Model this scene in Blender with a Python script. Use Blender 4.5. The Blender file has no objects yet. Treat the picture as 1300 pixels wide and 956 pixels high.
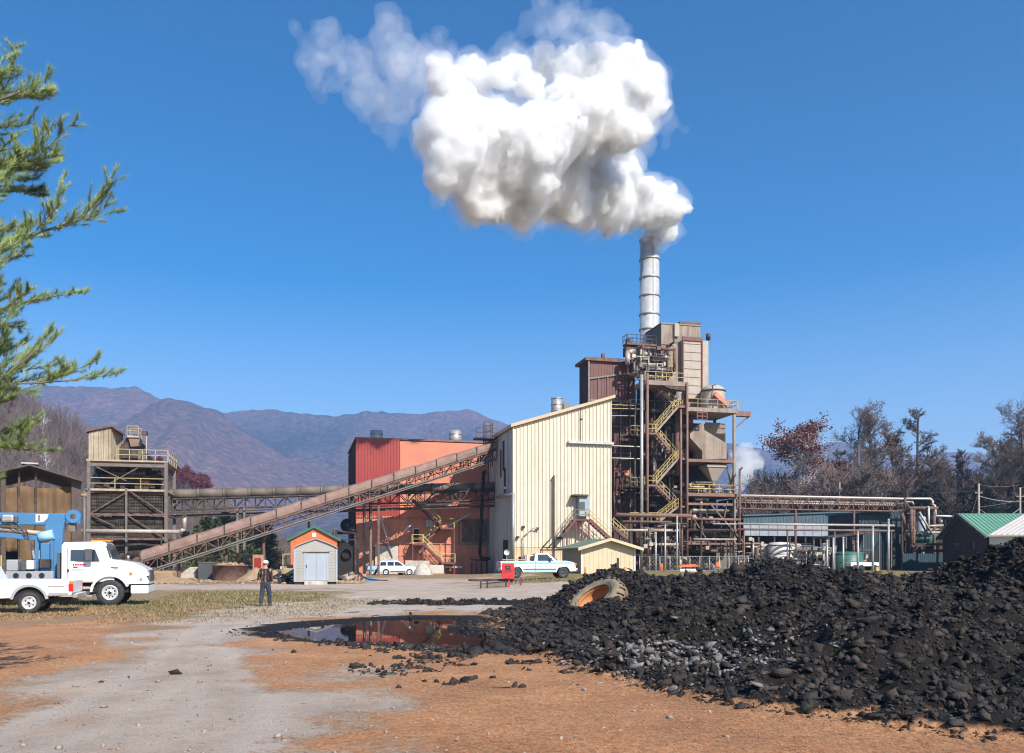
import bpy, bmesh, math, random
from mathutils import Vector, Matrix, noise
from math import radians, sin, cos, pi, tan, sqrt, atan2, exp
random.seed(7)
scene = bpy.context.scene
COL = scene.collection
# ------------------------------------------------------------------ measuring helpers
F, CX, HY, CZ = 1100.0, 650.0, 713.0, 1.75
def P(px, py, D): return Vector(((px-CX)/F*D, D, CZ+(HY-py)/F*D))
ANG = radians(14); cA, sA = cos(ANG), sin(ANG); OX, OY = 0.17, 95.0
def PL(p):            # plant grid (u along the facades, v away) to world
    u, v, z = p
    return Vector((OX+u*cA-v*sA, OY+u*sA+v*cA, z))
def QU(px, v):
    k = (px-CX)/F
    return (k*(OY+v*cA)-OX+v*sA)/(cA-k*sA)
def QY(u, v): return OY+u*sA+v*cA
def QZ(py, u, v): return CZ+(HY-py)/F*QY(u, v)
def Q(px, py, v):
    u = QU(px, v)
    return Vector((u, v, CZ+(HY-py)/F*QY(u, v)))
def sstep(a, b, x):
    t = max(0.0, min(1.0, (x-a)/(b-a))); return t*t*(3-2*t)
def lerp(a, b, t): return a+(b-a)*t
def interp(pts, x):
    if x <= pts[0][0]: return pts[0][1]
    for (a, b), (c, d) in zip(pts, pts[1:]):
        if x <= c: return b+(d-b)*(x-a)/(c-a)
    return pts[-1][1]
def nz(x, y, z=0.0): return noise.noise(Vector((x, y, z)))
def fbm(x, y, z=0.0, o=4):
    s = 0; a = 1; f = 1
    for i in range(o):
        s += a*noise.noise(Vector((x*f, y*f, z*f+i*7.1))); a *= .5; f *= 2.03
    return s
# ------------------------------------------------------------------ materials
M = {}
def mat(name, col, rough=.75, metal=0.0, var=.15, scale=1.5, dirt=None, dscale=.8, dlo=.5, dhi=.75, damt=1.0,
        streak=False, bump=0.0, bscale=12, spec=.5, alpha=None, trans=0.0, coat=0.0, edge=None):
    m = bpy.data.materials.new(name); m.use_nodes = True
    nt = m.node_tree; N = nt.nodes; L = nt.links
    b = N['Principled BSDF']
    b.inputs['Roughness'].default_value = rough; b.inputs['Metallic'].default_value = metal
    b.inputs['Specular IOR Level'].default_value = spec
    if coat: b.inputs['Coat Weight'].default_value = coat
    tc = N.new('ShaderNodeTexCoord')
    geo = N.new('ShaderNodeNewGeometry')
    src = geo.outputs['Position'] if streak != 'obj' else tc.outputs['Object']
    n1 = N.new('ShaderNodeTexNoise'); n1.inputs['Scale'].default_value = scale; n1.inputs['Detail'].default_value = 6
    n1.inputs['Roughness'].default_value = .6
    L.new(src, n1.inputs['Vector'])
    r = N.new('ShaderNodeMix'); r.data_type = 'RGBA'
    r.inputs[6].default_value = (*[c*(1-var) for c in col], 1); r.inputs[7].default_value = (*[min(1, c*(1+var)) for c in col], 1)
    mr = N.new('ShaderNodeMapRange'); mr.inputs[1].default_value = .35; mr.inputs[2].default_value = .65
    L.new(n1.outputs[0], mr.inputs[0]); L.new(mr.outputs[0], r.inputs[0])
    out = r.outputs[2]
    if dirt:
        mp = N.new('ShaderNodeMapping'); mp.inputs['Scale'].default_value = (1, 1, .12) if streak else (1, 1, 1)
        L.new(src, mp.inputs[0])
        n2 = N.new('ShaderNodeTexNoise'); n2.inputs['Scale'].default_value = dscale; n2.inputs['Detail'].default_value = 8
        n2.inputs['Roughness'].default_value = .65
        L.new(mp.outputs[0], n2.inputs['Vector'])
        m2 = N.new('ShaderNodeMapRange'); m2.inputs[1].default_value = dlo; m2.inputs[2].default_value = dhi
        m2.inputs[4].default_value = damt
        L.new(n2.outputs[0], m2.inputs[0])
        x = N.new('ShaderNodeMix'); x.data_type = 'RGBA'; x.inputs[7].default_value = (*dirt, 1)
        L.new(out, x.inputs[6]); L.new(m2.outputs[0], x.inputs[0]); out = x.outputs[2]
    L.new(out, b.inputs['Base Color'])
    if bump:
        n3 = N.new('ShaderNodeTexNoise'); n3.inputs['Scale'].default_value = bscale; n3.inputs['Detail'].default_value = 5
        L.new(src, n3.inputs['Vector'])
        bp = N.new('ShaderNodeBump'); bp.inputs['Strength'].default_value = 1; bp.inputs['Distance'].default_value = bump
        L.new(n3.outputs[0], bp.inputs['Height']); L.new(bp.outputs[0], b.inputs['Normal'])
    if trans:
        b.inputs['Transmission Weight'].default_value = trans
    M[name] = m
    return m
mat('beige_panel', (0.57, 0.495, 0.385), .55, dirt=(.42, .34, .22), dscale=.9, dlo=.5, dhi=.8, damt=.5, streak=True, var=.05)
mat('beige_side', (.44, .42, .38), .7, dirt=(.10, .09, .08), dscale=.5, dlo=.45, dhi=.7, damt=.8, streak=True, var=.1)
mat('tan_trim', (.50, .36, .23), .6, var=.08)
mat('orange_base', (.60, .42, .24), .7, dirt=(.5, .45, .35), streak=True)
mat('red_panel', (0.29, 0.028, 0.02), .5, var=.08, dirt=(.2, .03, .02), damt=.5, streak=True)
mat('salmon', (0.56, 0.195, 0.115), .75, var=.07, scale=.5, dirt=(.42, .17, .10), dscale=.6, damt=.55, streak=True)
mat('salmon_low', (.52, .20, .12), .85, var=.14, scale=.8, dirt=(.25, .13, .09), dscale=.9, dlo=.48, dhi=.72, damt=.75, streak=True, bump=.01, bscale=6)
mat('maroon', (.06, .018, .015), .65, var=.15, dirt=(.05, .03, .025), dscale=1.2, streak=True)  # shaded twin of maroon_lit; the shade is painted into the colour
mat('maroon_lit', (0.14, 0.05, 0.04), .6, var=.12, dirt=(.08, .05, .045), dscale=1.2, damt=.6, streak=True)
mat('taupe', (0.27, 0.215, 0.165), .7, var=.12, dirt=(.14, .08, .055), dscale=1.3, dlo=.47, dhi=.7, damt=.85, streak=True)
mat('taupe_light', (0.37, 0.315, 0.26), .65, var=.08, dirt=(.3, .2, .14), dscale=1.1, damt=.6, streak=True)
mat('galv', (0.38, 0.385, 0.38), .5, .5, var=.12, scale=3, dirt=(.22, .17, .13), dscale=2, damt=.5, streak=True)
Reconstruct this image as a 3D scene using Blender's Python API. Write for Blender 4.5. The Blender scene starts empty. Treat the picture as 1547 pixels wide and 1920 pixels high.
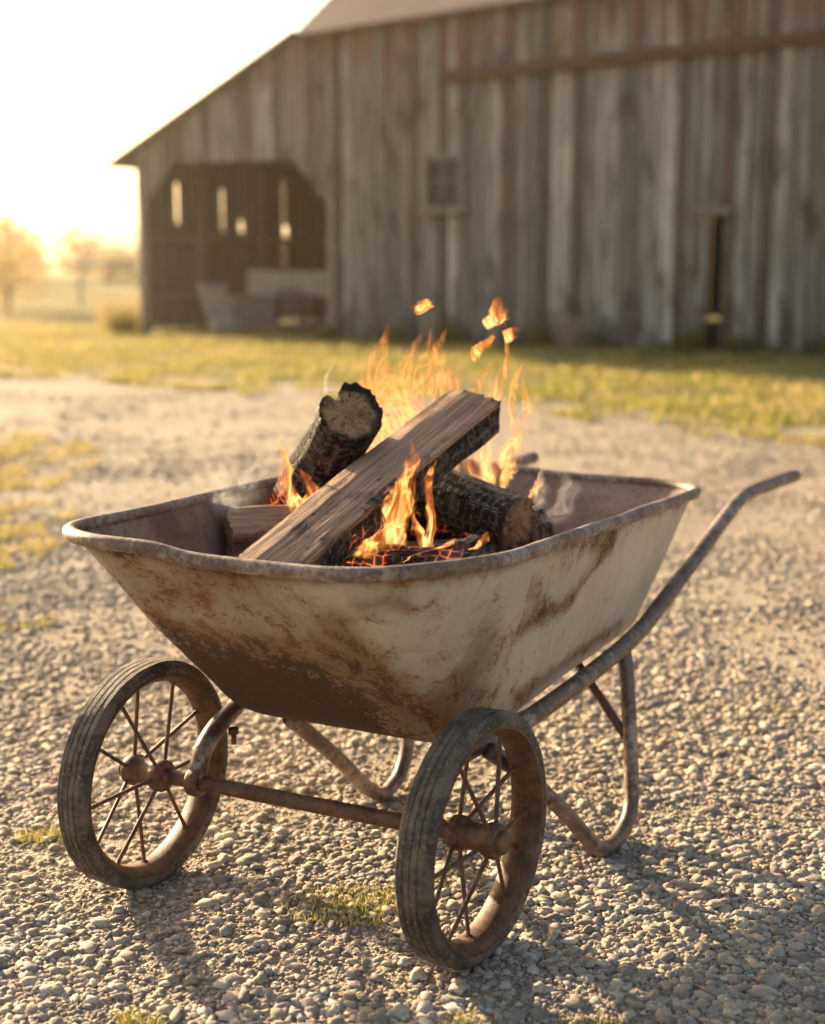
import bpy, math, random
import numpy as np
from mathutils import Vector, Matrix, noise as mn
random.seed(4); rng=np.random.default_rng(4)
scene=bpy.context.scene; col=scene.collection
scene.view_settings.view_transform='Standard'
try: scene.view_settings.look='None'
except: pass
scene.view_settings.exposure=0

# ---------------------------------------------------------------- helpers
class NT:
    def __init__(s,name,disp=False):
        s.m=bpy.data.materials.new(name); s.m.use_nodes=True
        s.t=s.m.node_tree; s.t.nodes.clear(); s.out=s.n('ShaderNodeOutputMaterial')
    def n(s,ty,ins=None,**kw):
        x=s.t.nodes.new(ty)
        for k,v in kw.items(): setattr(x,k,v)
        for k,v in (ins or {}).items():
            sk=x.inputs[k]
            if hasattr(v,'bl_idname') and isinstance(v,bpy.types.NodeSocket): s.t.links.new(v,sk)
            else: sk.default_value=v
        return x
    def math(s,op,a,b=0.0,c=None,clamp=False):
        d={0:a,1:b}
        if c is not None: d[2]=c
        return s.n('ShaderNodeMath',d,operation=op,use_clamp=clamp).outputs[0]
    def mix(s,f,a,b,bt='MIX'):
        x=s.n('ShaderNodeMix',data_type='RGBA',blend_type=bt)
        for i,v in ((0,f),(6,a),(7,b)):
            if isinstance(v,bpy.types.NodeSocket): s.t.links.new(v,x.inputs[i])
            else: x.inputs[i].default_value=(tuple(v)+(1,))[:4] if hasattr(v,'__len__') else v
        return x.outputs[2]
    def noise(s,vec,scale,detail=4,rough=.55,dist=0.0):
        return s.n('ShaderNodeTexNoise',{'Vector':vec,'Scale':scale,'Detail':detail,'Roughness':rough,'Distortion':dist}).outputs[0]
    def sm(s,v,lo,hi,a=0.0,b=1.0):
        return s.n('ShaderNodeMapRange',{0:v,1:lo,2:hi,3:a,4:b},interpolation_type='SMOOTHSTEP').outputs[0]
    def obj(s): return s.n('ShaderNodeTexCoord').outputs['Object']
    def scale(s,vec,sc): return s.n('ShaderNodeMapping',{'Vector':vec,'Scale':sc}).outputs[0]
    def attr(s,name): return s.n('ShaderNodeAttribute',attribute_name=name)
    def bump(s,h,strength=.5,dist=.01): return s.n('ShaderNodeBump',{'Height':h,'Strength':strength,'Distance':dist}).outputs[0]
    def bsdf(s,c,rough=.7,metal=0.0,normal=None,spec=.5,**kw):
        d={'Base Color':c if isinstance(c,bpy.types.NodeSocket) else (tuple(c)+(1,))[:4],'Roughness':rough,'Metallic':metal,'Specular IOR Level':spec}
        d.update(kw)
        if normal is not None: d['Normal']=normal
        return s.n('ShaderNodeBsdfPrincipled',d).outputs[0]
    def end(s,sh): s.t.links.new(sh,s.out.inputs['Surface']); return s.m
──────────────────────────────
=== SET TASK ===
Nothing but the lines from the one containing "Reconstruct this image" through the one containing "scene.view_settings.exposure=0" should be written out, exactly and with both ends. Pictures are left out.

=== CORRECT OUTPUT ===
Reconstruct this image as a 3D scene using Blender's Python API. Write for Blender 4.5. The Blender scene starts empty. Treat the picture as 1547 pixels wide and 1920 pixels high.
import bpy, math, random
import numpy as np
from mathutils import Vector, Matrix, noise as mn
random.seed(4); rng=np.random.default_rng(4)
scene=bpy.context.scene; col=scene.collection
scene.view_settings.view_transform='Standard'
try: scene.view_settings.look='None'
except: pass
scene.view_settings.exposure=0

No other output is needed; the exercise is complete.